Places We Protect

Chihuahua Woods Preserve


Native cacti blooms in Chihuhua Woods Preserve.
Chihuahua Woods Native cactus blooms in Chihuahua Woods Preserve © Matt Buckingham

The preserve is home to many species native to the Valley, and its plants provide seasonal foods.



The 349-acre Chihuahua Woods Preserve is a relic of what the Rio Grande Valley once was: a unique ecosystem with an expansive variety of trees, shrubs and thickets. Today, less than 5 percent of that original Tamaulipan thornscrub habitat remains in its native condition. The preserve is home to many species native to the Valley, and its plant life provides a range of seasonal foods and cover for wildlife. A remarkable cacti population also survives on the property, and in recent years, the rare and native hook-billed kite has been documented nesting on the preserve.

Chihuahua Woods was placed on the market in 1986. Local citizens, concerned about the fate of the land and inspired by a desire to preserve the Valley's natural heritage, founded the Valley Land Fund in 1988. Citing its high ecological value, the group began an ambitious fundraising campaign aimed at purchasing the land. The Valley Land Fund ultimately raised enough money to acquire about half the property, then enlisted the help of The Nature Conservancy to ensure preservation of the entire site. In 1991, the Conservancy purchased Chihuahua Woods.

The preserve is open to the public during daylight hours and a network of trails, maintained by local volunteers, are available for bird watching. For more information, contact the Conservancy’s Coastal Field Office via phone at (361) 882-3584.





349 acres

Explore our work in this region

There is walk-in access during daylight hours. Any other access must be requested from The Nature Conservancy's Tamaulipan Thornscrub Project Director by calling (956) 580-4241. Please note that the preserve is not suitable for children; no restroom facilities are available, paths are not regularly maintained, and thorns, cacti and poisonous snakes and insects are common.

What to See: Plants

The site supports more than 100 documented plant species, including the endangered Runyon's huaco. The preserve contains the five types of trees designated by the U.S. Fish and Wildlife Service and the Texas Parks and Wildlife Department as the most valuable for providing food, cover and nesting sites: Texas ebony, huisache, brasil, granjeno and anaqua.

One of the most unique botanical features of the preserve is a spectacular cactus community unequaled in the lower Rio Grande Valley. On a space the size of an average back yard, a dozen different cacti species grow so thick that the ground appears covered with a carpet of cactus.

The most obvious animal residents are the 30-plus species of birds. The olive sparrow, gray hawk, great kiskadee, green jay, groove-billed ani, golden-fronted woodpecker and blue-gray gnatcatcher are just some of those you might see.

The preserve provides sufficient habitat to support a number of rare species, such as the threatened Texas tortoise. One of the more noteworthy reported animal sightings was of a jaguarundi, an endangered native wildcat. The endangered ocelot is believed to roam the property, based on tracks discovered around the preserve.
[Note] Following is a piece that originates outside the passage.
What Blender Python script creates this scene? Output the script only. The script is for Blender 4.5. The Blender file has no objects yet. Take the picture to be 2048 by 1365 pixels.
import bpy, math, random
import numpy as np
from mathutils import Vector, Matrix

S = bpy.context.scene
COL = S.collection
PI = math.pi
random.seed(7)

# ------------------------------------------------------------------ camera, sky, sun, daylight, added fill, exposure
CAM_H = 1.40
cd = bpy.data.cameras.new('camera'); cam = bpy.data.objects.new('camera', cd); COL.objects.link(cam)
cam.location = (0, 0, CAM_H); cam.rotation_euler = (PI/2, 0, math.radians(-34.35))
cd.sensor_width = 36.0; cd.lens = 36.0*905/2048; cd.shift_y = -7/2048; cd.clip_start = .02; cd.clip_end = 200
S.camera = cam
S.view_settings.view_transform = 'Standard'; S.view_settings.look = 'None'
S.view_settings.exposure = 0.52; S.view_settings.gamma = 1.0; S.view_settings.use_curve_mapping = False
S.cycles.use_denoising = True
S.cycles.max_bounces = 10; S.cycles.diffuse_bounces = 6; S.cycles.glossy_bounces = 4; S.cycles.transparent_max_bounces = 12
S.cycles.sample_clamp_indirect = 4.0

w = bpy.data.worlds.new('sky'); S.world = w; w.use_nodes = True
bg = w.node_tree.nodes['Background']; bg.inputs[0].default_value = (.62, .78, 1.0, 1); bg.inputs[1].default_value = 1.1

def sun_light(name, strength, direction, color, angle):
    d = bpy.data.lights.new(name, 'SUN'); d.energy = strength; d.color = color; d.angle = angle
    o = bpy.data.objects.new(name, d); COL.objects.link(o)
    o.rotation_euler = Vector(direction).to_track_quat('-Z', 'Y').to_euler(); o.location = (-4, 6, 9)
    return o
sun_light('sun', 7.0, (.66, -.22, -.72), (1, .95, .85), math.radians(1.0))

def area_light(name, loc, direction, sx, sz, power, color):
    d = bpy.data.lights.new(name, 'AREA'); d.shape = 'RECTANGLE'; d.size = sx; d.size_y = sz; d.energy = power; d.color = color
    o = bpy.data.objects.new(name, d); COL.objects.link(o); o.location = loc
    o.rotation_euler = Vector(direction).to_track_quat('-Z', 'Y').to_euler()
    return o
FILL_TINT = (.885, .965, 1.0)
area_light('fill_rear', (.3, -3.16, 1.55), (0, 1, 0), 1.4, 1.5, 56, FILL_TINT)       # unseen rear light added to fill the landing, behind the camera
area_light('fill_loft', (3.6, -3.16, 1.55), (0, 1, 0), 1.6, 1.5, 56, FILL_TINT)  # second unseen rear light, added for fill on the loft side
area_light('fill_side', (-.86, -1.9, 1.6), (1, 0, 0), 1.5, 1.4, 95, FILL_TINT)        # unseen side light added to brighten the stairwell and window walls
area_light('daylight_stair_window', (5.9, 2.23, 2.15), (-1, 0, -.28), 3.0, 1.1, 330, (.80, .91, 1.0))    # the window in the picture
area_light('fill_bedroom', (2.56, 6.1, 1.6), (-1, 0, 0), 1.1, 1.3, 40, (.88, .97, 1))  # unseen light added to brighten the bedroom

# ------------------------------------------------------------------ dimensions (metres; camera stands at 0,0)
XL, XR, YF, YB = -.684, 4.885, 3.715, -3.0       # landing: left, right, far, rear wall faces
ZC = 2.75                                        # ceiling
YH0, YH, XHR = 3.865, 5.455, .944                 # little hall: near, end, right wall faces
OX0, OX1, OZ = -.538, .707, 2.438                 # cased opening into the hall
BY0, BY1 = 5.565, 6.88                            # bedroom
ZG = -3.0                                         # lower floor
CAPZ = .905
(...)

Please carefully review the following visitation guidelines:

If you are not a resident of South Texas, some hazards may be unfamiliar to you. Be aware that Africanized bees may be present. Do not disturb any bee colonies you may find. Watch out for rattlesnakes. Rabies is prevalent in South Texas; do not approach or handle any animal. Do not handle any dead animal; rabies can be contracted from dead animals, too.

Parties visiting the preserve are limited to six adults; for larger groups, permission must be obtained from the South Texas Land Steward. Dogs and other pets are not permitted. Do not collect, remove, injure, damage or destroy any artifact or mineral or any animal or plant, living or dead. No hunting, trapping, fishing or discharging of firearms is allowed. No camping is allowed. Absolutely no fires are allowed, and smoking is not permitted in the preserve. Do not litter. No permanent photography blinds may be constructed. Portable blinds are allowed, but should be removed when you leave. Do not scatter feed or seed of any kind. Do not use taped calls to attract wildlife. Keep your vehicle locked at all times, and do not leave equipment or valuables in plain sight in your vehicle. Do not leave equipment unattended anywhere on the preserve. Leave the preserve before darkness falls. As with all natural areas along the U.S./Mexico border, the preserve has at times been a site of criminal activity, and poachers and trespassers could be present on the property. Do not confront any trespassers. If you notice any suspicious activity or feel threatened in any way, leave the preserve at once. Please respect the rights of adjacent landowners. Do not trespass. Do not block any neighboring driveways. Please do not use any entrance other than the one designated.